== Work to do ==
What lines of the data hold the string "that"? Pull each one out.

== Given material ==
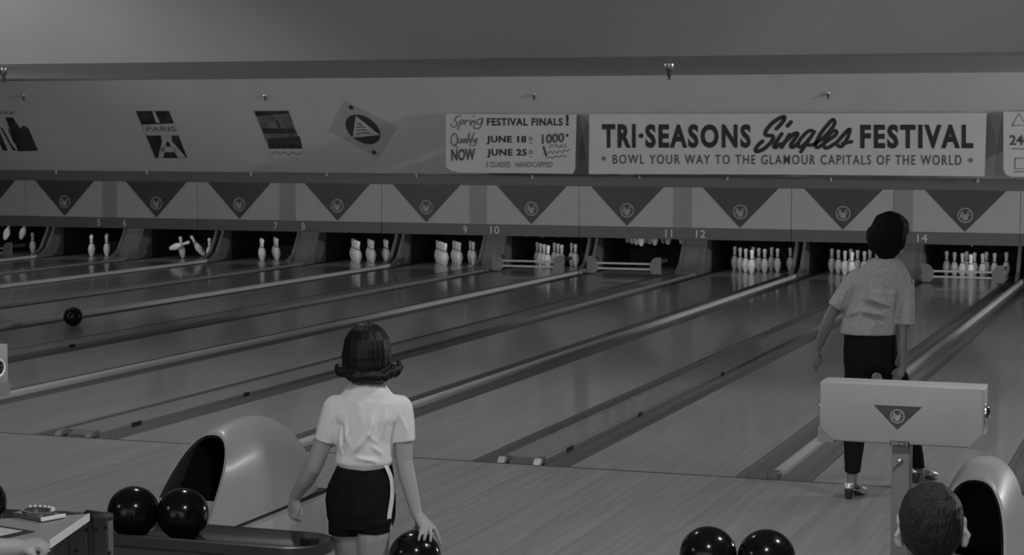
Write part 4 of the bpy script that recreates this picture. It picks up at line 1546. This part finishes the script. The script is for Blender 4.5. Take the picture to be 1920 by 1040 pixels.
folds = [(p(1612, 530, bk), p(1600, 575, bk), 0.03, -0.010), (p(1625, 520, bk), p(1632, 560, bk), 0.03, 0.010), (p(1632, 560, bk), p(1672, 575, bk), 0.022, 0.016), (p(1605, 562, bk), p(1672, 580, bk), 0.016, -0.016), (p(1580, 595, -0.06), p(1612, 582, bk), 0.016, 0.014),
         (p(1612, 582, bk), p(1665, 592, bk), 0.016, 0.014), (p(1618, 592, bk), p(1660, 603, bk), 0.014, -0.014), (p(1655, 535, bk), p(1665, 545, bk), 0.022, -0.012), (p(1640, 600, bk), p(1636, 622, bk), 0.02, 0.008), (p(1605, 605, bk), p(1598, 624, bk), 0.02, 0.008), (p(1590, 545, -0.07), p(1580, 590, -0.04), 0.014, -0.014), (p(1684, 545, -0.09), p(1678, 600, -0.07), 0.013, -0.016)]
Sh.bake('blouse', M_blouse, wv, 0.006, 2, fold([(a, b, c * 0.9, d * 1.6) for a, b, c, d in folds]))
# slacks
So = Blob()
So.chain((p(1632, 622), (0.156, 0.108), 'r'), (p(1632, 645), (0.160, 0.114), 'r'), (p(1632, 668), (0.164, 0.118), 'r'), (p(1633, 684), (0.158, 0.112), 'r'))
cuL, cuR = aL.lerp(kL_, 0.17), aR.lerp(kR_, 0.15)
So.hull((p(1632, 676), (0.163, 0.116), 'r'), (p(1609, 700, 0.0), (0.082, 0.095), 'r'))
So.hull((p(1632, 676), (0.163, 0.116), 'r'), (p(1676, 700, 0.02), (0.082, 0.095), 'r'))
So.chain((p(1609, 700, 0.0), (0.082, 0.095), 'r'), (hL.lerp(kL_, 0.45), (0.080, 0.085), 'r'), (kL_, (0.066, 0.070), 'r'), (kL_.lerp(cuL, 0.45), (0.062, 0.068), 'r'), (cuL, (0.046, 0.052), 'r'))
So.chain((p(1676, 700, 0.02), (0.082, 0.095), 'r'), (hR.lerp(kR_, 0.45), (0.080, 0.085), 'r'), (kR_, (0.066, 0.070), 'r'), (kR_.lerp(cuR, 0.45), (0.060, 0.068), 'r'), (cuR, (0.045, 0.052), 'r'))
So.bake('slacks', M_dark, wv, 0.006, 3, fold([(hL, kL_, 0.05, 0.003)]))
# hair: full rounded bouffant
H = Blob()
H.hull((p(1668, 432, 0.0), (0.116, 0.125, 0.118)), (p(1664, 450, -0.005), (0.112, 0.118, 0.10)))
H.hull((p(1664, 455, -0.01), (0.108, 0.108, 0.07)), (p(1662, 477, -0.03), (0.062, 0.06, 0.03)))
H.hull((p(1640, 445, 0), (0.05, 0.09, 0.075)), (p(1638, 460, 0.0), (0.03, 0.06, 0.04)))


def curls(c, n):
    return n * (0.009 * noise.noise(c * 16) + 0.005 * noise.noise(c * 38))


H.bake('hair', M_hairc, wv, 0.006, 2, curls)
b2 = bmesh.new()
bmesh.ops.create_uvsphere(b2, u_segments=12, v_segments=8, radius=0.012)
eo = obj('earring', b2, M_chrome, wv, True)
eo.location = p(1689, 471, 0.0)
for an, ang in ((aL, -0.38), (aR, -0.6)):
    R2 = Matrix.Rotation(ang, 3, 'Z')

    def f3(x, y, z):
        return Vector((an.x, an.y, 0)) + R2 @ Vector((x, y, z))
    Q = Blob()   # sole and heel
    Q.hull((f3(0, -0.045, 0.006), (0.022, 0.022, 0.006)), (f3(0, -0.035, 0.058), (0.030, 0.030, 0.008)))
    Q.hull((f3(0, -0.03, 0.056), (0.030, 0.03, 0.007)), (f3(0, 0.06, 0.030), (0.034, 0.03, 0.007)))
    Q.hull((f3(0, 0.06, 0.030), (0.034, 0.03, 0.007)), (f3(0, 0.11, 0.012), (0.040, 0.04, 0.008)), (f3(0, 0.175, 0.012), (0.026, 0.026, 0.008)))
    s1 = Q.bake('shoe', M_shoed, wv, 0.004, 2)
    Q = Blob()
    Q.hull((f3(0, 0.09, 0.045), (0.042, 0.035, 0.026)), (f3(0, 0.15, 0.03), (0.036, 0.035, 0.020)))
    Q.bake('shoe_strap', M_shoe, s1, 0.005, 2)
    Q = Blob()
    Q.hull((f3(0, -0.045, 0.066), (0.033, 0.016, 0.010)), (f3(0, -0.042, 0.09), (0.030, 0.012, 0.010)))
    Q.bake('heel_cup', M_shoe, s1, 0.004, 2)
# ---- seated man, only his head shows
Mn = Fig(1745, 5.35, -0.2)
mn = thing('person', 'man seen from behind, only his cropped dark hair and ears showing', 'person', Mn.o, Mn.rot)
p = Mn.p
B = Blob()
hc = p(1746, 985, 0.02)
head(B, hc, 1.06)
# cupped ears that stand off the head
for s, (u, v) in ((-1, (1684, 1010)), (1, (1811, 1008))):
    e = p(u, v, -0.01)
    B.chain((e + Vector((-s * 0.010, 0.0, 0.018)), 0.006), (e + Vector((s * 0.002, -0.004, 0.020)), 0.0062), (e + Vector((s * 0.008, -0.008, 0.010)), 0.0062), (e + Vector((s * 0.006, -0.008, -0.006)), 0.006), (e + Vector((s * 0.0, -0.004, -0.020)), 0.0068), (e + Vector((-s * 0.010, 0.002, -0.022)), 0.006))
    B.hull((e + Vector((s * 0.002, 0.004, 0.016)), (0.005, 0.008, 0.006)), (e + Vector((-s * 0.003, 0.004, -0.018)), (0.005, 0.008, 0.006)), (e + Vector((-s * 0.014, 0.014, 0.0)), (0.006, 0.01, 0.018)))
B.chain((hc + Vector((0, -0.03, -0.06)), (0.062, 0.062, 0.05)), (p(1746, 1072, -0.01), (0.06, 0.062, 0.05)), (p(1746, 1110, -0.01), (0.12, 0.08, 0.05)))
nb = p(1746, 1110, -0.01)
B.hull((nb + Vector((-0.17, 0, -0.06)), 0.06), (nb + Vector((0.17, 0, -0.06)), 0.06), (nb + Vector((0, 0, -0.12)), (0.17, 0.11, 0.1)))
B.chain((nb + Vector((0, 0, -0.12)), (0.17, 0.11, 0.1)), (nb + Vector((0, 0.0, -0.35)), (0.15, 0.11, 0.1)), (nb + Vector((0, 0.02, -0.5)), (0.17, 0.12, 0.1)))
for s in (-1, 1):
    el = nb + Vector((s * 0.24, 0.02, -0.34))
    wr = nb + Vector((s * 0.16, 0.26, -0.42))
    B.chain((nb + Vector((s * 0.18, 0, -0.06)), 0.055), (el, 0.042), (wr, 0.027))
    K = [wr + Vector((s * (-0.03 + 0.02 * i), 0.075, -0.01)) for i in range(4)]
    T = [k + Vector((0, 0.055 + 0.008 * (1.5 - abs(i - 1.5)), -0.03)) for i, k in enumerate(K)]
    hand(B, wr, K, T, [wr + Vector((-s * 0.035, 0.04, 0)), wr + Vector((-s * 0.05, 0.065, -0.005)), wr + Vector((-s * 0.055, 0.09, -0.01))])
    hp = nb + Vector((s * 0.1, 0.02, -0.56))
    kn = hp + Vector((s * 0.06, 0.42, 0.04))
    ank = Vector((kn.x, kn.y - 0.02, 0.08))
    B.chain((hp, 0.095), (kn, 0.06), (ank, 0.036))
    B.hull((ank, 0.035), (Vector((ank.x, ank.y + 0.15, 0.03)), (0.04, 0.05, 0.028)))
B.bake('body', M_skin, mn, 0.006, 3)
Sh = Blob()
Sh.hull((nb + Vector((0, 0, 0.03)), (0.075, 0.075), 'r'), (nb + Vector((-0.18, 0, -0.05)), 0.07), (nb + Vector((0.18, 0, -0.05)), 0.07), (nb + Vector((0, 0, -0.14)), (0.19, 0.13, 0.1)))
Sh.chain((nb + Vector((0, 0, -0.12)), (0.19, 0.13), 'r'), (nb + Vector((0, 0, -0.36)), (0.17, 0.13), 'r'), (nb + Vector((0, 0.02, -0.54)), (0.18, 0.14), 'r'))
for s in (-1, 1):
    Sh.chain((nb + Vector((s * 0.19, 0, -0.06)), 0.066), (nb + Vector((s * 0.24, 0.02, -0.34)), 0.055), (nb + Vector((s * 0.175, 0.22, -0.405)), 0.042))
Sh.bake('shirt', M_suit, mn, 0.008, 3, fold([]))
So = Blob()
So.hull((nb + Vector((0, 0.02, -0.5)), (0.18, 0.14, 0.05)), (nb + Vector((0, 0.02, -0.6)), (0.19, 0.14, 0.08)))
for s in (-1, 1):
    hp = nb + Vector((s * 0.1, 0.02, -0.56))
    kn = hp + Vector((s * 0.06, 0.42, 0.04))
    ank = Vector((kn.x, kn.y - 0.02, 0.10))
    So.chain((hp, 0.105), (kn, 0.075), (ank, 0.055))
So.bake('trousers', M_dark, mn, 0.009, 3)
H = Blob()
H.hull((hc + Vector((0, -0.022, 0.026)), (0.089, 0.106, 0.100)), (hc + Vector((0, -0.03, -0.01)), (0.086, 0.094, 0.075)))
H.hull((hc + Vector((0, -0.034, 0.0)), (0.084, 0.09, 0.06)), (hc + Vector((0, -0.045, -0.055)), (0.06, 0.058, 0.03)))


def crop(c, n):
    return n * (0.0035 * noise.noise(Vector((c.x * 60, c.y * 60, c.z * 28))) + 0.004 * noise.noise(c * 20))


H.bake('hair', M_hairm, mn, 0.0045, 2, crop)
# ---- score keeper at the left: only a hand and wrist reach into the picture
Sc = Fig(40, 6.1, -0.2)
sc = thing('person', 'person of whom only a forearm and hand reach onto the score table', 'person', Sc.o, Sc.rot)
p = Sc.p
B = Blob()
wr = p(34, 1027, 0.0)
el = p(-130, 1050, -0.02)
B.chain((el, 0.045), (p(-60, 1034, 0.0), 0.042), (p(0, 1028, 0.0), 0.034), (wr, 0.029))
K = [p(66, 1012, 0.03), p(72, 1014, 0.01), p(75, 1018, -0.012), p(73, 1024, -0.03)]
T = [p(86, 1036, 0.03), p(84, 1042, 0.01), p(80, 1047, -0.012), p(74, 1050, -0.03)]
bend = [p(85, 1018, 0.035), p(87, 1022, 0.012), p(87, 1028, -0.012), p(84, 1035, -0.032)]
hand(B, wr, K, T, [p(52, 1032, -0.035), p(64, 1042, -0.045), p(72, 1050, -0.04)], bend=bend, r=0.010)
sh_ = el + Vector((-0.12, -0.08, 0.24))
tc_ = sh_ + Vector((-0.19, 0, -0.05))
B.chain((sh_, 0.055), (el, 0.045))
B.hull((sh_, 0.055), (sh_ + Vector((-0.36, 0, 0)), 0.055), (tc_ + Vector((0, 0, -0.06)), (0.16, 0.1, 0.1)))
B.chain((tc_ + Vector((0, 0, -0.06)), (0.16, 0.1, 0.1)), (tc_ + Vector((0, 0, -0.45)), (0.16, 0.11, 0.1)))
hd = tc_ + Vector((0, 0.03, 0.27))
head(B, hd, 1.0)
B.chain((hd + Vector((0, -0.02, -0.07)), 0.055), (tc_ + Vector((0, 0, 0.08)), 0.058), (tc_, (0.1, 0.07, 0.06)))
for s in (-1, 1):
    hp = Vector((tc_.x + s * 0.1, tc_.y, 0.5))
    kn = hp + Vector((s * 0.05, 0.4, 0.02))
    B.chain((Vector((tc_.x, tc_.y, 0.55)), 0.12), (hp, 0.09), (kn, 0.06), (Vector((kn.x, kn.y, 0.08)), 0.036))
    B.hull((Vector((kn.x, kn.y, 0.06)), 0.035), (Vector((kn.x, kn.y + 0.15, 0.03)), (0.04, 0.05, 0.028)))
B.bake('body', M_skin, sc, 0.006, 3)
Sh = Blob()
Sh.hull((sh_, 0.066), (sh_ + Vector((-0.36, 0, 0)), 0.066), (tc_ + Vector((0, 0, -0.06)), (0.175, 0.115, 0.1)))
Sh.chain((tc_ + Vector((0, 0, -0.06)), (0.175, 0.115, 0.1)), (tc_ + Vector((0, 0, -0.5)), (0.17, 0.12, 0.08)))
Sh.chain((sh_, 0.066), (sh_.lerp(el, 0.55), 0.06))
Sh.bake('shirt', M_shirt, sc, 0.009, 3)
H = Blob()
H.hull((hd + Vector((0, -0.025, 0.03)), (0.088, 0.1, 0.09)), (hd + Vector((0, -0.04, -0.03)), (0.08, 0.07, 0.06)))
H.bake('hair', M_hairm, sc, 0.008, 3)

== Response ==
Write part 4 of the bpy script that recreates this picture. It picks up at line 1546. This part finishes the script. The script is for Blender 4.5. Take the picture to be 1920 by 1040 pixels.
# cupped ears that stand off the head